Quamde gravis inter Graios qui vera requirunt.
The traditional opposition between Democritus and Heraclitus lived after them. Adherence to the doctrine of 'atoms and the void,' and to that of 'the pure fiery element,' became the symbol of a radical divergence in the whole view of human life.
While there is frequent allusion to the Stoics in the poem, there is no direct mention either of them or of their chief teachers, Zeno, Chrysippus, or Cleanthes. Neither do the greater names of Socrates, Plato, or Aristotle appear in it, though one or two passages clearly imply some familiarity with the writings of Plato[365]. But among the moral teachers of antiquity he acknowledges Epicurus only. The whole enthusiasm of his temperament breaks out in admiration of him. He alone is the true interpreter of Nature and conqueror of superstition (i. 75); the reformer 'who has made pure the human heart' (vi. 24); the 'guide out of the storms and darkness of life into calm and light' (iii. 1; v. 11, 12); the 'sun who at his rising extinguished all the lesser stars' (iii. 1044). He is to be ranked even as a God on account of his great services to man, in teaching him the mastery over his fears and passions:—
Deus ille fuit, deus, inclute Memmi.[366]
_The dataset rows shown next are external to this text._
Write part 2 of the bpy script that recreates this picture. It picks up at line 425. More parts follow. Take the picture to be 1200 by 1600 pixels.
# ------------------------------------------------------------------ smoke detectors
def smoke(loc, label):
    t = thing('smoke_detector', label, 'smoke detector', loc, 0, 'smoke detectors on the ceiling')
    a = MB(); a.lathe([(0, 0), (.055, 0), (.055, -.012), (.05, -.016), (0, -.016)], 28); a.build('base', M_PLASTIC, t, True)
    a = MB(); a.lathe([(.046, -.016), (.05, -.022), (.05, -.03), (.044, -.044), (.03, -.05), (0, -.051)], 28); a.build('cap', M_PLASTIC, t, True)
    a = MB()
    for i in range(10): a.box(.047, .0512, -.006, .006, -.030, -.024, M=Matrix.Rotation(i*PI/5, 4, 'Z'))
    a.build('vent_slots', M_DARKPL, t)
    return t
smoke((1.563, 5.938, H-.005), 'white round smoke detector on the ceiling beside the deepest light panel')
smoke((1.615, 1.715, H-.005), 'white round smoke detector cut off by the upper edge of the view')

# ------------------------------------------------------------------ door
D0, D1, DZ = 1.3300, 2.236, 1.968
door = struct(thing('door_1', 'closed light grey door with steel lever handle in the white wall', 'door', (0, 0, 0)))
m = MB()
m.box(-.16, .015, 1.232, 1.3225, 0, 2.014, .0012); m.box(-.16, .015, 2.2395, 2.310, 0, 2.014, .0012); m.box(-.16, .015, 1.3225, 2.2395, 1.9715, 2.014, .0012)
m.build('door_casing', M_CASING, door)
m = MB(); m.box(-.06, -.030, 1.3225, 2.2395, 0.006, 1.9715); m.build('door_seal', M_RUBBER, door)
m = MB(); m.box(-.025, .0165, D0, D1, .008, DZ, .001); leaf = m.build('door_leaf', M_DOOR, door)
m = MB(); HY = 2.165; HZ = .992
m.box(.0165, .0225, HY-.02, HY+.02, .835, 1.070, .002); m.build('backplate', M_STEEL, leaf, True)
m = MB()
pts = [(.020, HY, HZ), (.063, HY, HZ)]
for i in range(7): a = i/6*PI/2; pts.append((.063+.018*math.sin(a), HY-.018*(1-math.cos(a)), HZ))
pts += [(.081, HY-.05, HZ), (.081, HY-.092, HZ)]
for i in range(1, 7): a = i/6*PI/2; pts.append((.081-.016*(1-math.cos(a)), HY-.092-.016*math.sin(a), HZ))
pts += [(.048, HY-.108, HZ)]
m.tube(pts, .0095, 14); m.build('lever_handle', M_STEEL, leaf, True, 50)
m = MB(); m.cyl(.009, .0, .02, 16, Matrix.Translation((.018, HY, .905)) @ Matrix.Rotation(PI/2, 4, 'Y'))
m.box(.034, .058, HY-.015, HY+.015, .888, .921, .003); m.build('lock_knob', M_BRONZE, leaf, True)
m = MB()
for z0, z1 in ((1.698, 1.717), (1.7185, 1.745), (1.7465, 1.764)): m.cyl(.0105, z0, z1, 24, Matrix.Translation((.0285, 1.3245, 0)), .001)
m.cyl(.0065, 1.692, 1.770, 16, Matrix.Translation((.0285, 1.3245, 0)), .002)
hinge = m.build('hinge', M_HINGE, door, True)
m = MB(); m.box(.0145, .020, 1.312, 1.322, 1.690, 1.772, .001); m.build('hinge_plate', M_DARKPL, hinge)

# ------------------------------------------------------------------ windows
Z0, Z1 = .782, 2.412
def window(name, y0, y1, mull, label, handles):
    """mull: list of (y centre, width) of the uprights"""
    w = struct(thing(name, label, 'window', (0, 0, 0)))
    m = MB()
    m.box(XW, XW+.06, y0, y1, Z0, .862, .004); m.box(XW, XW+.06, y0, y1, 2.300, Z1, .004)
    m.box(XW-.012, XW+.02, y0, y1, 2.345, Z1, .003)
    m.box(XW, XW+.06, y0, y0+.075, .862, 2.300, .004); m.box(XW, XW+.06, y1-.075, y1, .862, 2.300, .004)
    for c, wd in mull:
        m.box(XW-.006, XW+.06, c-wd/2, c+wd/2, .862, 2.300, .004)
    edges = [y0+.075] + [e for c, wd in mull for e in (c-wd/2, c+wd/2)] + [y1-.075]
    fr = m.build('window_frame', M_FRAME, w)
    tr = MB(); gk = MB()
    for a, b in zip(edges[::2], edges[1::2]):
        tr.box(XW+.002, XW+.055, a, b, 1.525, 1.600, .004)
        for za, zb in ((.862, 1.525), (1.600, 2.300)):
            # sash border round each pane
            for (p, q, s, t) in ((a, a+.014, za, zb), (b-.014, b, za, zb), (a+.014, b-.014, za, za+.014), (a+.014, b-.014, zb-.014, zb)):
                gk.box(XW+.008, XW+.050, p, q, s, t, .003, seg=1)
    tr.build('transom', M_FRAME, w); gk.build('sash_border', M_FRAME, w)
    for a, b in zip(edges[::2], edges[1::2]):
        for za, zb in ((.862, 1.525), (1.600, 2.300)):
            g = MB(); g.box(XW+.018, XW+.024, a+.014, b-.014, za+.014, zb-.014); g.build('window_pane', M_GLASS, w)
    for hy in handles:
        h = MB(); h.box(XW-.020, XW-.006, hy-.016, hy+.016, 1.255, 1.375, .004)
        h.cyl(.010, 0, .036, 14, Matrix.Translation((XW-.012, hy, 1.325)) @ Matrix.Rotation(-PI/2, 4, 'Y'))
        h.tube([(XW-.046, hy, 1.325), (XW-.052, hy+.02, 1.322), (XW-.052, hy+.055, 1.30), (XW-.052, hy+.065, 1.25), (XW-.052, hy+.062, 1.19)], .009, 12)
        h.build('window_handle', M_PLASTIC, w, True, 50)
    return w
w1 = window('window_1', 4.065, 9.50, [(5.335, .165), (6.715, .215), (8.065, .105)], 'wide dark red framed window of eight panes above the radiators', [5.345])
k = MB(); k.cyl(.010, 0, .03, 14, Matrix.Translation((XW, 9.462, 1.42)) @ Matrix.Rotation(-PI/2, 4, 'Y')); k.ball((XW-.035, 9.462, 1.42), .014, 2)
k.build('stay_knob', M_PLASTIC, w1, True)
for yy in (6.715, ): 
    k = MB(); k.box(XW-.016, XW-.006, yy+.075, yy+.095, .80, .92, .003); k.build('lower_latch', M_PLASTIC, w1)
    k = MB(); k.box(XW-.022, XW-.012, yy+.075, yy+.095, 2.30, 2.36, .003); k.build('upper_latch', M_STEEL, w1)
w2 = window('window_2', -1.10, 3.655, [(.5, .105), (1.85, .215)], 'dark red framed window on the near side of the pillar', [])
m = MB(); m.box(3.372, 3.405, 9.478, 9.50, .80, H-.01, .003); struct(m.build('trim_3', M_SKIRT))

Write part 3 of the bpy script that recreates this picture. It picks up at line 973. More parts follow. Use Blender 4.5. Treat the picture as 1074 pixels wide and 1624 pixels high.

He speaks of his master throughout not only with the affection of a disciple, but with an emotion akin to religious ecstasy[367]. His admiration for him springs from a deeper source of spiritual sentiment than that of Ennius for Scipio, or of Virgil for Augustus. Though Epicurus inspired much affection in his lifetime, and though other great writers after Lucretius,—such as Seneca, Juvenal, and Lucian,—vindicate his name from the dishonour which the perversion of his doctrines brought upon it, yet even the most favourable criticism of his life and teaching must find it difficult to sympathise with the idolatry of Lucretius. Yet his error, if it be one, springs from a generous source. He attributes his own imaginative interest in Nature to a philosopher who examined the phenomena of the outward world merely to find a basis for the destruction of all religious belief. He saturates with his own deep human feeling a moral system which professes to secure human happiness by emptying life of its most sacred associations, most passionate longings, and profoundest affections.
There was a truer affinity of nature between Lucretius and another philosopher whom he names with the warmest feelings of love and veneration—Empedocles of Agrigentum—the most famous of the early physiological poets of Greece. He flourished during the fifth century B.C., and was the author of a didactic poem on Nature, of which some fragments still remain, sufficient to indicate the nature of the work and the character of the man. These fragments prove that Lucretius had carefully studied the older poem, and adopted it as his model in using a poetical form and diction to expound his philosophical system. He declares, indeed, his opposition to the doctrine of Empedocles, which traced the origin of all things to four original elements; but he adopted into his own system many both of his expressions and of his philosophical ideas. The line in which the Roman poet enunciates his first principle,—
Nullam rem e nilo gigni divinitus unquam,
was obviously taken from the lines of the old poem περὶ φύσεως—
ἐκ τοῦ γὰρ μὴ ἐόντος ἀμήχανόν ἐστι γενέσθαι
τό τ᾽ ἐὸν ἐξόλλυσθαι ἀνήνυστον καὶ ἄπρηκτον.